L’Atalanta 2006-2007 è una squadra ben assortita e ottimamente guidata da Colantuono che affida a Zampagna le chiavi dell’attacco nerazzurro, con Ventola e Soncin ad alternarsi come spalla del centravanti ternano e con la qualità di Doni ad ispirare la prima linea. Zampagna fa subito gol in Coppa Italia, prima al Sassuolo e poi al Pescara, quindi si ripete alla prima giornata di campionato il 10 settembre 2006 nel 3-1 rifilato dall’Atalanta all’Ascoli. Il 22 ottobre, alla settima giornata, va in scena Atalanta-Sampdoria: la partita inizia malissimo per i lombardi, trafitti dalla doppietta di Quagliarella dopo appena 11 minuti; l’Atalanta fatica a rialzarsi e la Samp sfiora in più occasioni il colpo del ko, fino al 38′ quando i bergamaschi si guadagnano un rigore che Doni trasforma per l’1-2. La ripresa è una battaglia che si infuoca all’85’ quando Doni segna nuovamente dal dischetto per un 2-2 che agli atalantini non basta ancora dato che proprio al 90′ Zampagna infila la rete del ribaltone e del clamoroso 3-2. A molti torna in mente Messina-Roma di due anni prima, decisa proprio dal bomber umbro che si specializza in gol decisivi: il 22 novembre dà inizio ad un’altra rimonta, quella da 2-0 a 2-2 in casa del Chievo, poi segna ad Ascoli, in casa contro Catania e Palermo, a Torino e soprattutto sigla il gol del 2-0 contro la Roma il 22 aprile 2007 certificando indirettamente l’aritmetico scudetto dell’Inter grazie alla concomitante sconfitta romanista proprio a Bergamo. A fine campionato i gol di Zampagna saranno ben 11 con conseguente riconferma per l’anno successivo quando però le cose non girano: in panchina c’è Delneri che ha preso il posto di Colantuono, passato al Palermo. L’Atalanta arranca, Zampagna la salva in due occasioni, prima a Firenze siglando la rete del 2-2 all’86’, poi in casa con la Lazio, battuta da un guizzo dell’attaccante al 93′. Poi però la punta litiga pesantemente con Delneri, il centravanti finisce fuori rosa e a gennaio passa al Vicenza in serie B dove segna 6 reti ed è condizionato da un infortunio che lo tiene a lungo fermo.

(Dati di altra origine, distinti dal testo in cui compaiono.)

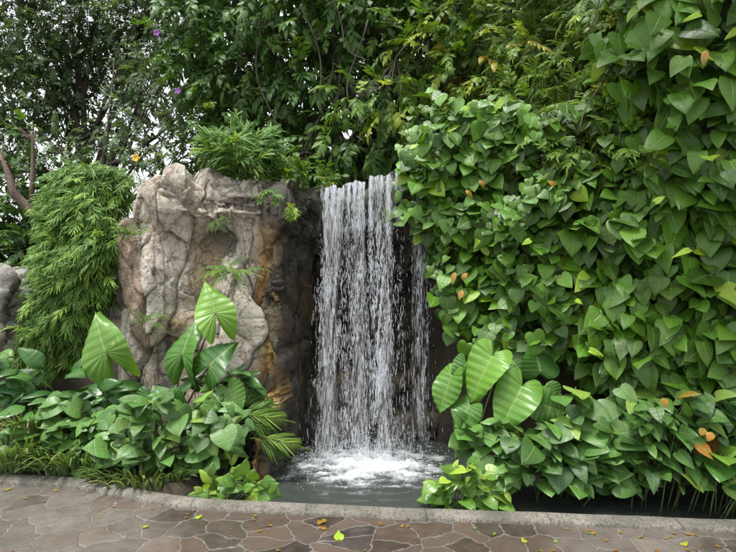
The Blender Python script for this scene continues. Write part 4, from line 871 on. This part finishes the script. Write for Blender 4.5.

Le ultime cartucce della carriera Riccardo Zampagna le spara ancora in serie B dove gioca due anni discreti al Sassuolo con 16 reti totali ed il ruolo di chioccia del gruppo, quindi in C2 alla Carrarese dove dopo un buon inizio con 2 gol nelle prime 10 partite rescinde a sorpresa il contratto e decide di chiudere col calcio giocato a novembre del 2010 e a 36 anni appena compiuti. Una carriera da quasi 200 reti complessive, tutte realizzate unendo caparbietà e carattere, a dispetto di un fisico non allenato come gli altri e da una gavetta fatta forse per qualche anno di troppo, perché prima della certezza di sfondare nel calcio occorreva farsi una posizione più o meno solida nel mondo del lavoro, per non correre rischi e per rispettare quella tradizione familiare fatta di lavoro e sacrificio, qualità poi espresse anche sui campi da gioco, dai dilettanti alla serie A. Il 2 luglio 2011 Riccardo Zampagna ha ufficializzato il suo ritiro dal calcio con una partita d’addio a Terni fra Ternana ed Atalanta in cui ha invitato tanti amici e tanti ex compagni di squadra, devolvendo poi l’intero incasso a diverse onlus della città umbra. Un atto di beneficienza che per l’ormai ex calciatore è solo l’ultimo di una lunga serie perpetrata nel corso degli anni e mai sbandierata.
Dopo il ritiro e il ritorno sui campi a livello amatoriale, Riccardo Zampagna ha aperto una tabaccheria nel centro storico di Terni, da lui stesso gestita, ha pubblicato un libro autobiografico dal titolo “Il calcio alla rovescia” girando poi tutti i proventi all’ospedale cittadino e coi quali è stato acquistato un mammografo. Ha intrapreso anche la carriera di allenatore ottenendo il patentino e guidando formazioni dilettantistiche fra cui Trestina e Orvietana, entrambe in serie D, prima di fare per un anno il commentatore televisivo per Rai Sport, con qualche chilo in più, qualche capello in meno ma la stessa semplicità che lo ha contraddistinto per l’intera carriera. Perché Riccardo Zampagna ha dimostrato a tutti come si possa arrivare in alto partendo dal gradino più basso della scala, unendo sudore, ambizione e sacrificio, ma soprattutto lavorando, adattandosi e sgomitando, qualità che in un mondo troppo spesso ovattato come quello del calcio sono servite da esempio ed insegnamento per molti.